Wednesday, February 29, 2012

Who is Mary Carmichael? Is she important?

      "Here then was I (call me Mary Beton, Mary Seton, Mary Carmichael or by any name you please — it is not a matter of any importance) sitting on the banks of a river a week or two ago in fine October weather, lost in thought." Who are Mary Beton, Mary Seton, and Mary Carmichael? Since Mary Carmichael comes up again toward the end of Virginia Woolf's A Room of One's Own, I decided to do some research into the names to see if they are at all relevant, or were chosen by Woolf at random.
      The characters are from a ballad entitled "The Four Marys". Woolf mentions three of the Marys in the ballad, only ignoring the narrator of the poem, Mary Hamilton.
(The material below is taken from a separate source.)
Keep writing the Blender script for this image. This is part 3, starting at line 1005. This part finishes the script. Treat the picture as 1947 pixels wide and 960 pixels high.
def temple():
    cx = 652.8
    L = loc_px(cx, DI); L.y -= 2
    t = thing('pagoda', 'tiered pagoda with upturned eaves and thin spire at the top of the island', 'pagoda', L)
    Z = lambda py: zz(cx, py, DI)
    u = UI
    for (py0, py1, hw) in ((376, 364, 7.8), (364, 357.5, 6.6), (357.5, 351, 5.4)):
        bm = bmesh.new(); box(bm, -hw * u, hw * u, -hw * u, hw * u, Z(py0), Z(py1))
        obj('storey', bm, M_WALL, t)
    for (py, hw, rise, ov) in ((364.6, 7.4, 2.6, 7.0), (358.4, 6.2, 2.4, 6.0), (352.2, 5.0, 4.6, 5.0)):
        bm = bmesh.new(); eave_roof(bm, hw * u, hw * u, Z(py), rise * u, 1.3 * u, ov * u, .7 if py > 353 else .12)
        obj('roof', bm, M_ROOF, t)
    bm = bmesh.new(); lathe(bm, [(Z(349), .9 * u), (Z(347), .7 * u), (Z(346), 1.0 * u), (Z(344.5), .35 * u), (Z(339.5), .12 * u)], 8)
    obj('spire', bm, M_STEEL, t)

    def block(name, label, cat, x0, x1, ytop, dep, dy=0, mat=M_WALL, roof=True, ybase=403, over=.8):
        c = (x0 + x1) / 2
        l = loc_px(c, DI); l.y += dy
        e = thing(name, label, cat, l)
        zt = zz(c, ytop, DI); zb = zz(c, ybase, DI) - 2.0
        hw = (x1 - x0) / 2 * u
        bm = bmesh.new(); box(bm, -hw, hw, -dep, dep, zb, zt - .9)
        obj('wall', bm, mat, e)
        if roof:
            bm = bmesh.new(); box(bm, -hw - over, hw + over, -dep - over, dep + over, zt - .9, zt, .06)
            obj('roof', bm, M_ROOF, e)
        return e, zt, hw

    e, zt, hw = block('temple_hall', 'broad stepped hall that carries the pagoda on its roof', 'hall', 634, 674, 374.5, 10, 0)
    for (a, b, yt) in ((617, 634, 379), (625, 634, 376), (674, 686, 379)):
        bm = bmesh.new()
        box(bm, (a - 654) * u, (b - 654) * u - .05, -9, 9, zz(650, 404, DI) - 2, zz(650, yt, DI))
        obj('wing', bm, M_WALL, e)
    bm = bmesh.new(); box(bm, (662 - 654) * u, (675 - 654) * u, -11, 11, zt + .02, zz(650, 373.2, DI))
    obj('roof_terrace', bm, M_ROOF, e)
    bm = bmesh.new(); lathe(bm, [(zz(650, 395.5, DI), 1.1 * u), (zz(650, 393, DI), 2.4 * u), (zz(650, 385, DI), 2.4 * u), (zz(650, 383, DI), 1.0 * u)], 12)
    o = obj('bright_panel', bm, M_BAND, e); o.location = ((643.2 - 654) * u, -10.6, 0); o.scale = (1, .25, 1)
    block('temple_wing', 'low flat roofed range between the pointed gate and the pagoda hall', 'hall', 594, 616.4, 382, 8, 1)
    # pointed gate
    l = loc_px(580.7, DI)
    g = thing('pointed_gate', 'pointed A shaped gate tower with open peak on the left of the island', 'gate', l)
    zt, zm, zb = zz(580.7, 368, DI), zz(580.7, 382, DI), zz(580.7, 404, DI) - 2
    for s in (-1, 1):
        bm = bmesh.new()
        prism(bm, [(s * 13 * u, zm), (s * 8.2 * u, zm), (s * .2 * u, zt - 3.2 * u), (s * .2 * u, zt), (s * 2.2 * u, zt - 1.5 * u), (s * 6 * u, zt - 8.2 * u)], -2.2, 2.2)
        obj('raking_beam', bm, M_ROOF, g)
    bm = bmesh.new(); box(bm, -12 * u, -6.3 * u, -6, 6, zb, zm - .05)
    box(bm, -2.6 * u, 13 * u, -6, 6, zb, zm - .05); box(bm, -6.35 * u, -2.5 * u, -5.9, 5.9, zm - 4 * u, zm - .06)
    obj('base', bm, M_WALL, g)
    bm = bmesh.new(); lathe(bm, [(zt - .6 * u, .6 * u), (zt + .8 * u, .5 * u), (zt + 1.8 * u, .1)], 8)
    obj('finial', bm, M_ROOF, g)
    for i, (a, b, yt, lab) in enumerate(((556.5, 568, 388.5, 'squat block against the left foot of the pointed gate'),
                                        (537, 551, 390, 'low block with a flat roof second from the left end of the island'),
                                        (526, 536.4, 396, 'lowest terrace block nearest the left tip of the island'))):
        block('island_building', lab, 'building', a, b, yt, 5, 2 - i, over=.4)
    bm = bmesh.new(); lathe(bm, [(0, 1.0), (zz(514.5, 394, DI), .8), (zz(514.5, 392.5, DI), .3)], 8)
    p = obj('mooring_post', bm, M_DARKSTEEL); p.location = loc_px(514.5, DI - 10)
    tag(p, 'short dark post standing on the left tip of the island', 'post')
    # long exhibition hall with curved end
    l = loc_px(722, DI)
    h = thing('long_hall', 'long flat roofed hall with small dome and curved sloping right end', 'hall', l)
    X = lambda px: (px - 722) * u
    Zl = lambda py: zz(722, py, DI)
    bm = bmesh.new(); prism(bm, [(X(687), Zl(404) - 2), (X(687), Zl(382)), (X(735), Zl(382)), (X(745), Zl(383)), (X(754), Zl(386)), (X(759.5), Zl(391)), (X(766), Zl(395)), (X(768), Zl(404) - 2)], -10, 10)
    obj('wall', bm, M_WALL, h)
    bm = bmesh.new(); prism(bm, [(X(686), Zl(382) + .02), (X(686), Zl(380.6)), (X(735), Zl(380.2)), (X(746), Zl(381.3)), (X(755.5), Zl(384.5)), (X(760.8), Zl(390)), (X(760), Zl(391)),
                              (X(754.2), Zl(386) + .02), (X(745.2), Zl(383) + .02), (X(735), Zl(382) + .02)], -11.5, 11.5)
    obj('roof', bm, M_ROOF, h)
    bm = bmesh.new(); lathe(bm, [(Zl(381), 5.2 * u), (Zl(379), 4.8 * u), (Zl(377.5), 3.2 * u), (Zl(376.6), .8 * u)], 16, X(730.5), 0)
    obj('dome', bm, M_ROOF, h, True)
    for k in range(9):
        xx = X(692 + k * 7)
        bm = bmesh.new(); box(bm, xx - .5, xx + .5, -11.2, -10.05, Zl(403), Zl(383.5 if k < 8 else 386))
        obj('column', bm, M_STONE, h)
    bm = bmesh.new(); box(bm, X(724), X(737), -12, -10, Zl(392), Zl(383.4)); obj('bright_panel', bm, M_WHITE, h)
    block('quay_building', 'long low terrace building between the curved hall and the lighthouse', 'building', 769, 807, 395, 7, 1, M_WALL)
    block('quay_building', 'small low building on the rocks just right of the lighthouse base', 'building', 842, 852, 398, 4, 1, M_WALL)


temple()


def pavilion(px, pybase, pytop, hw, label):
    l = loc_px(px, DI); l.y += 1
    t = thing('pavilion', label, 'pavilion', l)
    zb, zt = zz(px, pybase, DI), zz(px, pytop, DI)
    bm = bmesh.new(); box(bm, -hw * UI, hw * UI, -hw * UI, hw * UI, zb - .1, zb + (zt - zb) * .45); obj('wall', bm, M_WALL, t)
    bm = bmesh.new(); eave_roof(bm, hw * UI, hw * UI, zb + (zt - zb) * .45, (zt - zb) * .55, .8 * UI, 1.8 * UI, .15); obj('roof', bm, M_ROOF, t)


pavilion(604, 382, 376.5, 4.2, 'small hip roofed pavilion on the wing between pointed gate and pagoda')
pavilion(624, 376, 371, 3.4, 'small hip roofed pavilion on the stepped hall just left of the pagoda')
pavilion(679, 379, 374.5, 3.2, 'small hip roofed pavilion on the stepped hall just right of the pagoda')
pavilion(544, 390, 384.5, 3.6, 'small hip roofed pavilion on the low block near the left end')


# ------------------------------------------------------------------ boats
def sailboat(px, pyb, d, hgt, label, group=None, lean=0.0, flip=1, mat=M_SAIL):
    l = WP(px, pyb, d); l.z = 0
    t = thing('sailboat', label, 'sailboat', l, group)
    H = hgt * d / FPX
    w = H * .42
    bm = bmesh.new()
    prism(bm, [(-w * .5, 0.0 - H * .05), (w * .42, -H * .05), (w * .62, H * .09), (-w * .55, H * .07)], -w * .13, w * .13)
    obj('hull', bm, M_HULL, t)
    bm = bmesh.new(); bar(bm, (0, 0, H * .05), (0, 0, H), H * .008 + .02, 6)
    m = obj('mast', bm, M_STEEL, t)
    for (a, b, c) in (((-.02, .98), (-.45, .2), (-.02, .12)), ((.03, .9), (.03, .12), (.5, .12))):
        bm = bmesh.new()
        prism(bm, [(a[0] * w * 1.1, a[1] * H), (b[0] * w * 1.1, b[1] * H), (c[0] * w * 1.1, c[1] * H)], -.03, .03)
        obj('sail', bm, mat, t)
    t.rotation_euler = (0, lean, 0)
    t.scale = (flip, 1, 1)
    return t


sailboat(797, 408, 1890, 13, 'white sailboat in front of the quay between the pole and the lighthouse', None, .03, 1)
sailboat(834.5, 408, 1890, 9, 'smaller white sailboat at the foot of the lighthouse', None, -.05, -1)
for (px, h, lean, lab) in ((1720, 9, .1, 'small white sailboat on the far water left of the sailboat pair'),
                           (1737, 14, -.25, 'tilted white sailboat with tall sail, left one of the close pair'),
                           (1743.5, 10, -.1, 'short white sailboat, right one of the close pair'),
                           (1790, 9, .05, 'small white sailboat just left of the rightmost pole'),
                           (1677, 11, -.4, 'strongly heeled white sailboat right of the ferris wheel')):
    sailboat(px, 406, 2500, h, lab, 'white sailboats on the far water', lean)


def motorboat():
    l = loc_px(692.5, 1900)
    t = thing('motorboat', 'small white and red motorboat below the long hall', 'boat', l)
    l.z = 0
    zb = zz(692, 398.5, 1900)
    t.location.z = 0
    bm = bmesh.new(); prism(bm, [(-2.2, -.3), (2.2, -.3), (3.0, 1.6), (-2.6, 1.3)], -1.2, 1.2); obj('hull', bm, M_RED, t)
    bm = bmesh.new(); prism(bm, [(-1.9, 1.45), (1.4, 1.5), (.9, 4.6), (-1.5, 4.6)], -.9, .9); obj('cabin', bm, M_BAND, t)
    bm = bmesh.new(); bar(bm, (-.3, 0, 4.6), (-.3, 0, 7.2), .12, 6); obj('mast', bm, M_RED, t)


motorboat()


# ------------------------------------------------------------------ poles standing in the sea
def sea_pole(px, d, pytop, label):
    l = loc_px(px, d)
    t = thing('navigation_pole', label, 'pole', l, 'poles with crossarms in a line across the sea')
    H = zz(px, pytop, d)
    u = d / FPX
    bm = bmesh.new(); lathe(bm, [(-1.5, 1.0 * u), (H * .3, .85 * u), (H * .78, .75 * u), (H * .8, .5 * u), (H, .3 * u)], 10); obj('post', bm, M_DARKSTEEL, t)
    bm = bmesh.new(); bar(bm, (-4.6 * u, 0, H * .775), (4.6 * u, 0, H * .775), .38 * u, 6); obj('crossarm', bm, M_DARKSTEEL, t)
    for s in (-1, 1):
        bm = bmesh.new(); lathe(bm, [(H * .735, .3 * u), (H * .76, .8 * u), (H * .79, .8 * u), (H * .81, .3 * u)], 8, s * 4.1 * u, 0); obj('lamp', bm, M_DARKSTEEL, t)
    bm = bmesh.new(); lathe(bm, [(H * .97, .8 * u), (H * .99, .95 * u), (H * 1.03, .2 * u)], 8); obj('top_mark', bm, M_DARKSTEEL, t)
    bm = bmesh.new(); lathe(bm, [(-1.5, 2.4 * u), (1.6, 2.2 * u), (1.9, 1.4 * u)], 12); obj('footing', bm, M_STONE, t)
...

Mary Beton is the narrator in Woolf's essay. I think that Woolf used Beton as her narrator so that she could detach herself from the essay to write it more effectively, but why did she use all these Marys? I think this question is answered by looking at Woolf's character Judith Shakespeare, who becomes trapped in a life that is "imposed on her", the life of a woman. This is the story of the Marys, too. Woolf sees all five women as powerless and treated as inferiors to men. Whether she intended for readers to understand the connection or not, I interpreted it as Woolf trying to show that she was not alone in her ideas and that other women stood with her.
      "She had — I began to think — mastered the first great lesson; she wrote as a woman, ‘but as a woman who has forgotten that she is a woman, so that her pages were full of that curious sexual quality which comes only when sex is unconscious of itself." I think this is the most important part about the Marys. Through Woolf's essay, I did start to see some things differently, but it was this part where I actually agreed with her on something. I think that statement about the imaginary book by Mary Carmichael really shows equality between the genders.
      In society today, people in general are very quick to judge on whether something/someone is too feminist or too anti-feminist. The happy medium, I believe, would be Mary Carmichael (as the author of the book Woolf's narrator was reading). On the feminist side in modern culture, we have characters in the media like Rory Gilmore (from Gilmore Girls) who graduated valedictorian, studied at Yale, and turned down marriage because she didn't want to be tied down. Characters like Rory are too few in the media. Instead, we've had characters like Blair Waldorf of Gossip Girl (who's goal in life was to marry a prince), Lauren Conrad of The Hills (whose entire life revolved around having a boyfriend), and Snooki from Jersey Shore (who is quoted saying "I want to marry a guido. My ultimate dream is to move to Jersey, find a nice, juiced, hot, tan guy, and live my life.") We need more in the media of characters like the women in imaginary Mary Carmichael's book. Though Virginia Woolf came before Snooki, Lauren Conrad, and Blair Waldorf, I think that she would agree about having some books or television shows where "sex is unconscious of itself" through the directors and authors.